In Monday’s note, he called out other companies that might be better off separating or otherwise shuffling around the brands they already own. He said he would rather see more of that reshuffling than mergers to rein in costs.

“PepsiCo (PEP) and Campbell’s (CPB) strike us as the companies with the best opportunity to create value by splitting up,” he wrote. “Utz Brands (UTZ) would be a good combination with Campbell’s Snacks, in our opinion. Clorox’s (CLX) Hidden Valley Ranch brand belongs in the hands of a food company, not a bleach company from our perspective.”

“Conagra (CAG) and General Mills (GIS) both need to continue to shed brands, in our view,” he added. “Perhaps there is more news to come on these fronts.”

Elsewhere in the food industry, privately owned Mars Inc. wants to buy Kellanova (K), which owns snack foods like Cheez-Its, Pringles and Pop Tarts.
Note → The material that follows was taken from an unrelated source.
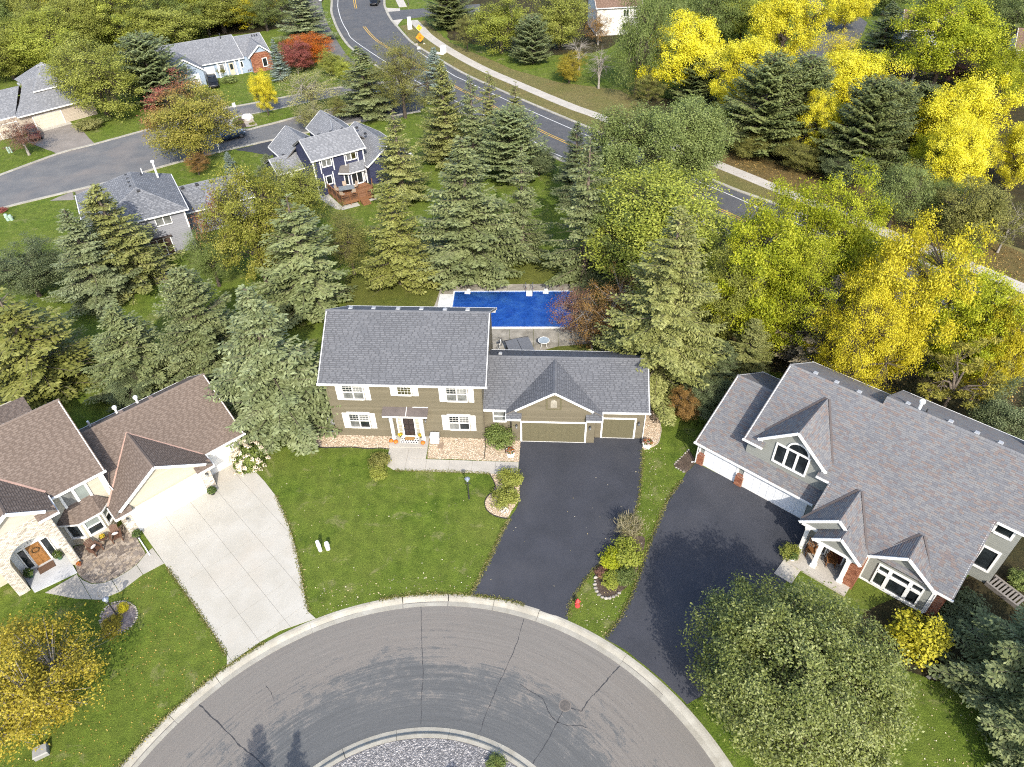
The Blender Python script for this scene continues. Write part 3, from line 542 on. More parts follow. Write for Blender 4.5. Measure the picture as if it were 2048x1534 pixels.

In 2023, Kellanova, which was formerly known as Kellogg, broke off its North American cereal business into WK Kellogg Co. (KLG) This month, WK Kellogg – which makes Corn Flakes and Froot Loops – agreed to be acquired by Ferrero, which makes Ferrero Rocher candies and Nutella.

CFRA analyst Arun Sundaram on Monday also said more food companies could follow in Kraft Heinz’s path, assuming a separation occurs.
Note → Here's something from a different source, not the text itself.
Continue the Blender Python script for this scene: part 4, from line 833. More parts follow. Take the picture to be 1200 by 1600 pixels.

“Given ongoing sales softness and lackluster equity valuations across the industry, more packaged-food companies may pursue similar strategies to accelerate value creation, especially given limited visibility into when volume sales will return to growth,” he said.

“While high prices remain a key factor behind the ongoing volume softness, other forces may be at play as well, including the impact of weight-loss drugs (e.g., GLP-1s) and a broader consumer shift toward healthier food choices,” he continued.